Mi crimen | Crítica

Un vodevil empoderado

Rebecca Marder y Nadia Tereszkiewicz en una imagen del filme de Ozon.

Rebecca Marder y Nadia Tereszkiewicz en una imagen del filme de Ozon.

A ritmo de película (o dos) por año, François Ozon es hoy por hoy uno de los contados cineastas europeos capaces de llenar las salas con un cierto pedigrí de prestigio autoral, revisionismo neoclásico y también, cuando se lo propone, una cierta dosis de crítica e incorrección a prueba de ese mismo público de mediana edad que paga por la entrada.

Mi crimen nos trae su vertiente más ligera y glamourosa, una adaptación de una vieja pieza teatral de Beer y Verneuil ya previamente adaptada por el Hollywood clásico cuyo enredo screwball cambia ahora de género y perspectiva para ponerse al servicio de los tiempos y sus reivindicaciones feministas aunque con la distancia justa que ofrece el juego de la representación como gran escenario para la ironía y el divertimento autoconsciente.
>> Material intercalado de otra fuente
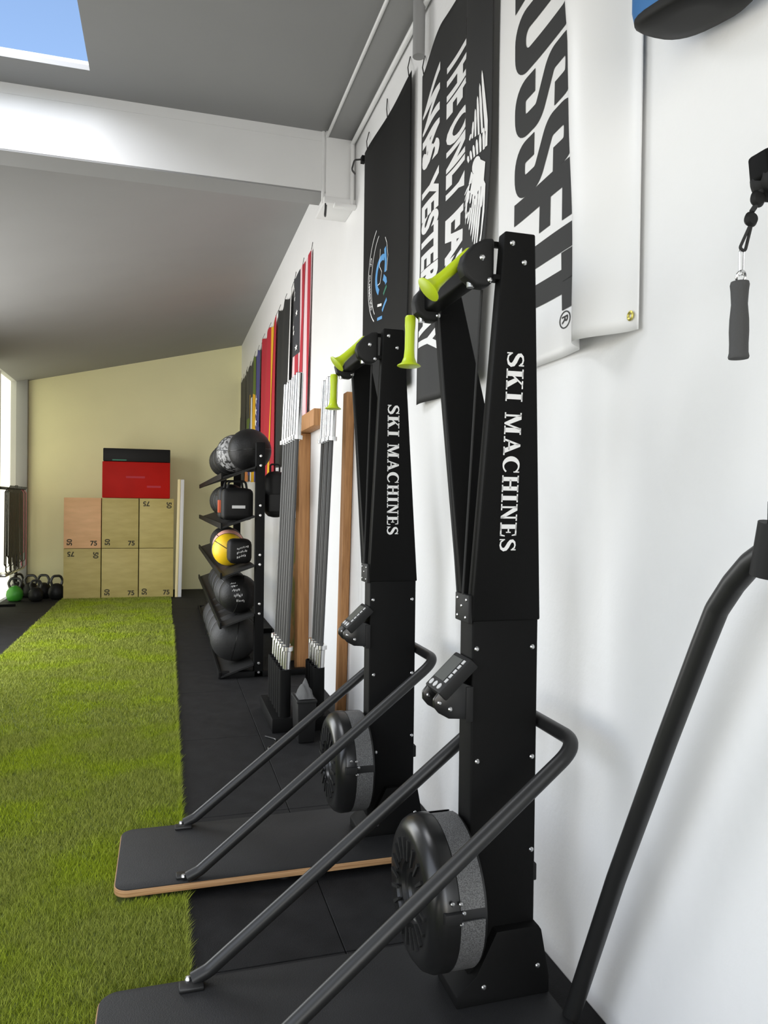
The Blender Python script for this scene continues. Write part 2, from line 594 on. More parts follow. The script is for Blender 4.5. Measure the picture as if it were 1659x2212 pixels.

En su meollo argumental, dos jóvenes amigas en el límite de la quiebra en el París modernista y sofisticado de los años 30 se dejan llevar por los acontecimientos, el crimen de un empresario teatral del que es acusada y juzgada una de ellas, para ascender en una sociedad cargada de prejuicios y doble moral que mira a las mujeres de reojo tanto como se alimenta del morbo de su atractivo y sus escándalos.

Lanzada a un ritmo vertiginoso por la palabra y la réplica siempre afinadas, encabalgada entre elegantes escenarios retro y una estupenda banda sonora de Rombi, y sostenida en el histrión preciso por un puñado de actrices jóvenes (Tereszkiewicz, Marder) y veteranos estelares o episódicos (Luchini, Huppert, Boon, Dussollier), Mi crimen destila sus esencias con ánimo festivo, sin sobrecargas en su lectura política del presente y fiel a la mecánica de precisión que pone en marcha.